* _THE TASK_: Read the listing and extract each line that includes the word "follow".
** Start of RECORDS SHOWN **
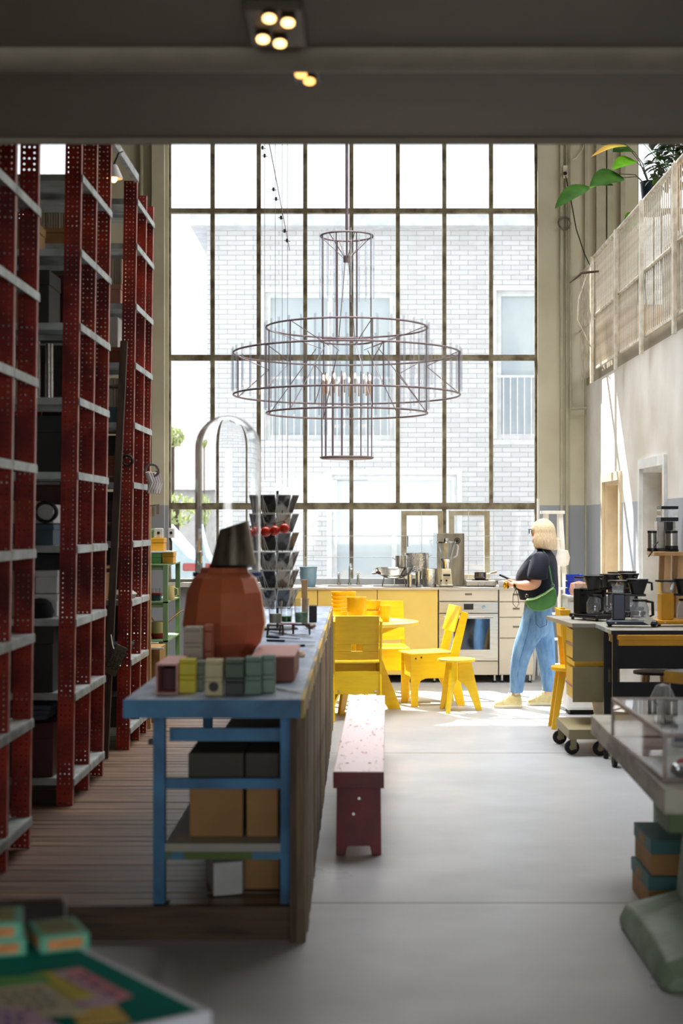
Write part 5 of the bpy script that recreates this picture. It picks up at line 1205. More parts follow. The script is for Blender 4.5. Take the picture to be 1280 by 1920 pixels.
# ---------------------------------------------------------------- person
def skin(name, mat, parent, nodes, edges, root, sub=2, disp=0):
    names = list(nodes); me = bpy.data.meshes.new(name)
    me.from_pydata([nodes[n][0] for n in names], [(names.index(a), names.index(b)) for a, b in edges], [])
    o = bpy.data.objects.new(name, me); COL.objects.link(o); o.parent = parent
    md = o.modifiers.new('s', 'SKIN'); md.use_smooth_shade = True; md.branch_smoothing = .5
    me.skin_vertices.new() if not me.skin_vertices else None
    for i, n in enumerate(names):
        r_ = nodes[n][1]; r_ = (r_, r_) if not isinstance(r_, tuple) else r_
        me.skin_vertices[0].data[i].radius = r_; me.skin_vertices[0].data[i].use_root = (n == root)
    if sub: sm = o.modifiers.new('d', 'SUBSURF'); sm.levels = sub; sm.render_levels = sub
    me.materials.append(mat)
    return o
PD = 13.5; base = Vector((X(990, PD), PD, 0))
def pp(px, py, dy=0.0): return Vector((X(px, PD + dy), PD + dy, Z(py, PD + dy))) - base
t = T('person', 'blonde person in navy shirt and blue jeans looking out of the window', 'person', tuple(base))
skm = M('skin_tone', s(232, 178, 150), .5, col2=s(224, 166, 138), scale=4)
N, E = {}, []
def ch_(lst, prev=None):
    for n, p, r_ in lst:
        N[n] = (tuple(p), r_)
        if prev: E.append((prev, n))
        prev = n
ch_([('pel', pp(1007, 1160), (.15, .13)), ('wst', pp(1010, 1118), (.135, .12)), ('chest', pp(1008, 1075), (.145, .13)), ('ush', pp(1014, 1046), (.11, .10)), ('neck', pp(1017, 1028), .055), ('nk2', pp(1016, 1016), .052), ('hd', pp(1014, 1002, -.0), (.078, .085)), ('hd2', pp(1016, 988), (.075, .085)), ('hd3', pp(1017, 982), .05)])
ch_([('jaw', pp(1003, 1013, .035), .035), ('chin', pp(998, 1017, .05), .018)], 'nk2')
ch_([('nose', pp(1001, 1003, .05), .028), ('nose2', pp(996, 1004, .06), .012)], 'hd')
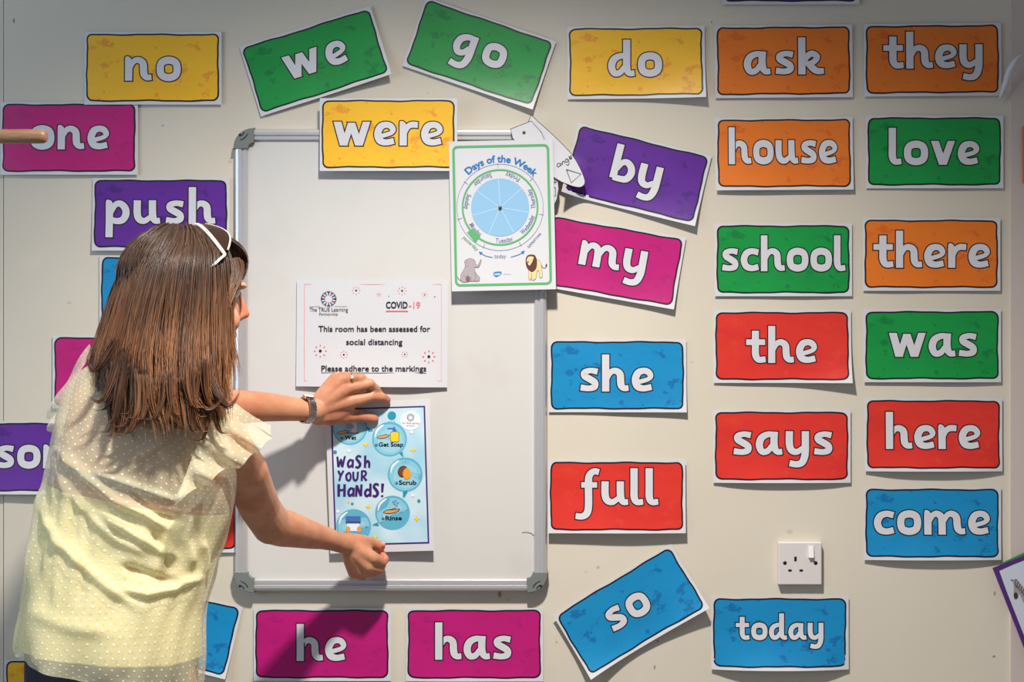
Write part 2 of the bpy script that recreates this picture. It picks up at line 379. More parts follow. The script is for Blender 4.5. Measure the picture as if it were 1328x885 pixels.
# (word, colour, centre px, tilt clockwise, label, text width, offset of text centre, baseline below centre)
C('no', 'yellow', 198, 88, 0, 'yellow word card reading no, on the wall above the one and push cards', 73, 0.5, 17)
C('one', 'magenta', 89.5, 179, 0, 'magenta word card reading one, with a wooden pole end in front of it', 104, 1.5, 15)
C('we', 'green', 409, 79, -17.4, 'green word card reading we, tilted upwards above the whiteboard', 86, 1, 14, bend=corner(1, -1, .012))
C('go', 'green', 621.5, 69, 18.9, 'green word card reading go, sloping down to the right above the whiteboard', 72, 0, 12, bend=corner(1, -1, .008))
C('were', 'yellow', 503.5, 174, 0, 'yellow word card reading were, hung over the top rail of the whiteboard', 144, 0, 15, d=.029)
C('do', 'yellow', 824.5, 80.5, -.4, 'yellow word card reading do, in the top row beside the ask card', 71, -1, 19, bend=corner(1, -1, .014))
C('ask', 'orange', 1016, 79, -.4, 'orange word card reading ask, above the house card', 104, 0, 18)
C('they', 'orange', 1209, 77, -.4, 'orange word card reading they, in the top row above the love card', 129, 1, 12)
C('house', 'orange', 1016.5, 199, -.3, 'orange word card reading house, between the ask and school cards', 142, -1, 14, bend=edge_bottom(.004))
C('love', 'green', 1211.5, 196.5, 0, 'green word card reading love, between the they and there cards', 119, 0, 17.5)
C('push', 'purple', 208.5, 277.5, 0, "purple word card reading push, above the woman's head", 143, 0, 13.5, bend=edge_bottom(.004))
def by_bend(fx, fy):
    t = max(0, (-fx-.62)/.38)*max(0, (.1-fy)/1.1); return .03*t**1.5+.010*max(0, (fx-fy)/2)**3
C('by', 'purple', 825, 226, 14, 'purple word card reading by, tilted, its corner tucked under a paper tag', 67, 0, 15, bend=by_bend)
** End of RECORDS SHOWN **
* _RESULT FOR THIS EXERCISE_:
Write part 5 of the bpy script that recreates this picture. It picks up at line 1205. More parts follow. The script is for Blender 4.5. Take the picture to be 1280 by 1920 pixels.
Write part 2 of the bpy script that recreates this picture. It picks up at line 379. More parts follow. The script is for Blender 4.5. Measure the picture as if it were 1328x885 pixels.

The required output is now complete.